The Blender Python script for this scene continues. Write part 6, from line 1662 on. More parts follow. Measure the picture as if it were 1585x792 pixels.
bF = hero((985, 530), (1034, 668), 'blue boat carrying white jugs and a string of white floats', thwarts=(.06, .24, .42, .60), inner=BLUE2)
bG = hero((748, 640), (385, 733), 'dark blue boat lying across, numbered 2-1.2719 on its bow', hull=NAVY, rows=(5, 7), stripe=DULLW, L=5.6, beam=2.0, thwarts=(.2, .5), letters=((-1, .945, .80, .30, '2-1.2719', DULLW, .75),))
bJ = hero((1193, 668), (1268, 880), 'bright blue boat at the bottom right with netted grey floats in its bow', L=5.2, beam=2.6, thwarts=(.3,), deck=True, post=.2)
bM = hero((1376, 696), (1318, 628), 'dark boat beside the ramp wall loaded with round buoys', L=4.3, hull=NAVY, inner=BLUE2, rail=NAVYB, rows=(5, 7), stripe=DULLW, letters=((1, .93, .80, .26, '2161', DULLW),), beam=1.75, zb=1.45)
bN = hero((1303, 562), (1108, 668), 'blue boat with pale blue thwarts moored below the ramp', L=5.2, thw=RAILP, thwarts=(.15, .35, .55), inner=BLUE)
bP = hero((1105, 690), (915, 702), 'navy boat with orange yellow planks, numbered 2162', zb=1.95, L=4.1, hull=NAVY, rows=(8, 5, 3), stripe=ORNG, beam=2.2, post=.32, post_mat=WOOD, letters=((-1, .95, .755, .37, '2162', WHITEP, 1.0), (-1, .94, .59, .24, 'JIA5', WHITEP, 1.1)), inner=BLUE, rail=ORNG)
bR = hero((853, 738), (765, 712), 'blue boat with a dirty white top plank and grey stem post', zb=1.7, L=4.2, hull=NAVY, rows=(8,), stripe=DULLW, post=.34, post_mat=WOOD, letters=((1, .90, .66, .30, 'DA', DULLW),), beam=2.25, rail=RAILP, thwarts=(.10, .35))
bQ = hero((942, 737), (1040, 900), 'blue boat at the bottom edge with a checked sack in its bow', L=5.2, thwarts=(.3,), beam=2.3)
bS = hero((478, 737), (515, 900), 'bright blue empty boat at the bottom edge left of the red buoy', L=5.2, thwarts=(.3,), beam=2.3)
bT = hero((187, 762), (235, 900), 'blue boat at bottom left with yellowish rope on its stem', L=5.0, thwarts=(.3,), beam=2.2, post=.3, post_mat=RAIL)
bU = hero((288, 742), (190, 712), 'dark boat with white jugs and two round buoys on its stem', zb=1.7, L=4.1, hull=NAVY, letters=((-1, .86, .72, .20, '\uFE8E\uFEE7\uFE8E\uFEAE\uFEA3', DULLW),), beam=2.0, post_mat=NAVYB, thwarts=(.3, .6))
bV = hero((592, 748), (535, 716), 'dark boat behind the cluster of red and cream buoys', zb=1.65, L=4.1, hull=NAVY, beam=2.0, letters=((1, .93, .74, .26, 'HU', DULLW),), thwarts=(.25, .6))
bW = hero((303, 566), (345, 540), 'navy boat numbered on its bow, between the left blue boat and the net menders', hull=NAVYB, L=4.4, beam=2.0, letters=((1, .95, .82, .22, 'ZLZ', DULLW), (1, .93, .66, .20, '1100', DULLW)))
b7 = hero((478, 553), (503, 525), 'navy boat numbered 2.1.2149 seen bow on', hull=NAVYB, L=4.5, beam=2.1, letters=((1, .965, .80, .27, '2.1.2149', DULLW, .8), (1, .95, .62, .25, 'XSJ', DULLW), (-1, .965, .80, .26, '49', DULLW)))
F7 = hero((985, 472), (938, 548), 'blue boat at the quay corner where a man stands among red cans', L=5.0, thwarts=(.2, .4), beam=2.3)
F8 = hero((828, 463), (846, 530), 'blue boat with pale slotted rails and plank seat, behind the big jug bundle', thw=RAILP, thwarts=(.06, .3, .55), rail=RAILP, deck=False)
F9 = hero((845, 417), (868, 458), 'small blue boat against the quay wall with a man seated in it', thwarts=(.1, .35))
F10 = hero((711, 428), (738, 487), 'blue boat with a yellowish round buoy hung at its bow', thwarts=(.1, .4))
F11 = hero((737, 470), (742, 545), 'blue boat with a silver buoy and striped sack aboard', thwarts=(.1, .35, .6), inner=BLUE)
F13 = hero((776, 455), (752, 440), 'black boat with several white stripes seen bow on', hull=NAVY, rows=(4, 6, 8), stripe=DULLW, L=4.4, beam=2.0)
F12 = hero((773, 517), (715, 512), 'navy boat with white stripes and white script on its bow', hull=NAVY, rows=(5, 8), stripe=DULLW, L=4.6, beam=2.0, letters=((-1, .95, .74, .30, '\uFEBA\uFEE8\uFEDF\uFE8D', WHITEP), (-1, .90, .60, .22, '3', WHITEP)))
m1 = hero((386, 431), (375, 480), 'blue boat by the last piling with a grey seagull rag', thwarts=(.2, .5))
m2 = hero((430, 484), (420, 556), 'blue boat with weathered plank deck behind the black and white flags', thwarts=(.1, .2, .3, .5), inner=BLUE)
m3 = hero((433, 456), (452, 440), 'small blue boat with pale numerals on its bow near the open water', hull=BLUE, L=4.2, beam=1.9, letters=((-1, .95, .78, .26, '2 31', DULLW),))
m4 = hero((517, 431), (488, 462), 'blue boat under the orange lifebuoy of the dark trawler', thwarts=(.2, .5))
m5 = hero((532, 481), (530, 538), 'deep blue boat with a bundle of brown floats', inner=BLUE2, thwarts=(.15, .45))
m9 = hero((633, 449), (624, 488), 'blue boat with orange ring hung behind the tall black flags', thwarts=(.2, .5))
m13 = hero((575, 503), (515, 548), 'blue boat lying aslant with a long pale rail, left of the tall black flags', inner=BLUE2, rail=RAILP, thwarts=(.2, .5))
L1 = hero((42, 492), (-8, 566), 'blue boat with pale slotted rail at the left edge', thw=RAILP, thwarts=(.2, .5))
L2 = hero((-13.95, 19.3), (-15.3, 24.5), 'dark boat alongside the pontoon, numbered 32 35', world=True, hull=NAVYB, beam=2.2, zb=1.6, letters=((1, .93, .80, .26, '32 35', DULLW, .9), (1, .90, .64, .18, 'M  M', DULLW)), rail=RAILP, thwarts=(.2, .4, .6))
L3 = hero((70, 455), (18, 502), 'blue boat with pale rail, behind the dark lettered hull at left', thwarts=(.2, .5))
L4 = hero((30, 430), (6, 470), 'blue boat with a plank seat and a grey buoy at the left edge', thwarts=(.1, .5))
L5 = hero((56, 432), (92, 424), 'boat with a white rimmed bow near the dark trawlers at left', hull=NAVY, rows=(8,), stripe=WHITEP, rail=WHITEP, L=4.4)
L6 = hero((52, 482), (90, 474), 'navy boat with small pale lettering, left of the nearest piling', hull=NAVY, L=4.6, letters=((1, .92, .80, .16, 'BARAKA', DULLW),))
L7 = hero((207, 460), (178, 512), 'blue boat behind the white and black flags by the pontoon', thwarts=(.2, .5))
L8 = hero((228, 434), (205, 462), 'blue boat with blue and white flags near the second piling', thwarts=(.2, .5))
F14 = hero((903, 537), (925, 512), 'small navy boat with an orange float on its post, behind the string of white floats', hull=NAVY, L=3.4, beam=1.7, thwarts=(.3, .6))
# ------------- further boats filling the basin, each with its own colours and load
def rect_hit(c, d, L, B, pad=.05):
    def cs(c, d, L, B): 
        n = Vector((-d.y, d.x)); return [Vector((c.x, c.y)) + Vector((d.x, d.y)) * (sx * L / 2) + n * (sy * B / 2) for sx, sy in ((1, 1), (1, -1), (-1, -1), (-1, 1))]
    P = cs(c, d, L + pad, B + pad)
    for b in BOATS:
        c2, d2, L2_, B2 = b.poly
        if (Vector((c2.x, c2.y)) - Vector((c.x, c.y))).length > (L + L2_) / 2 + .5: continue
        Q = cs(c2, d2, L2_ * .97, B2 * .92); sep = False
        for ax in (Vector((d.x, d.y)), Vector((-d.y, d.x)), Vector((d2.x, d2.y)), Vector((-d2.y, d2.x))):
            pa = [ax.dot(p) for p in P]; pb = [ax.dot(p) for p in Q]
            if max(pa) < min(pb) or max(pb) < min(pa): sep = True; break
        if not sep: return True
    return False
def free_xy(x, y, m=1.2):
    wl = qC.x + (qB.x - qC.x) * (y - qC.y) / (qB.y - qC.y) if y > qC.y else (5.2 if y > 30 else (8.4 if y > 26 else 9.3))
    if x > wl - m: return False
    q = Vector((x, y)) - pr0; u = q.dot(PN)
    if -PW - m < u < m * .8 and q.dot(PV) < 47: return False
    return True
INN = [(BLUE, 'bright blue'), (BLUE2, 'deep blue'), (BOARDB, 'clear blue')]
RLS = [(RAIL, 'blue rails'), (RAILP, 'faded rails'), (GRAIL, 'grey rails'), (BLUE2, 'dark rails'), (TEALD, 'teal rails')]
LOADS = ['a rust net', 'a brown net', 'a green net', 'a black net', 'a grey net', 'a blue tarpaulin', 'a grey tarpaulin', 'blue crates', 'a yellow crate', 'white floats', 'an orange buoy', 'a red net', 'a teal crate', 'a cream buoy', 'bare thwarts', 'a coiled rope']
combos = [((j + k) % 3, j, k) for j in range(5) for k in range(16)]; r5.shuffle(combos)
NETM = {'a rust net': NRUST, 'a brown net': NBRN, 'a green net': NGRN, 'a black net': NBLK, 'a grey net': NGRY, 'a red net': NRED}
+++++
From the data above, show each line that contains "script".

COMPLETED EXERCISE »
The Blender Python script for this scene continues. Write part 6, from line 1662 on. More parts follow. Measure the picture as if it were 1585x792 pixels.
F12 = hero((773, 517), (715, 512), 'navy boat with white stripes and white script on its bow', hull=NAVY, rows=(5, 8), stripe=DULLW, L=4.6, beam=2.0, letters=((-1, .95, .74, .30, '\uFEBA\uFEE8\uFEDF\uFE8D', WHITEP), (-1, .90, .60, .22, '3', WHITEP)))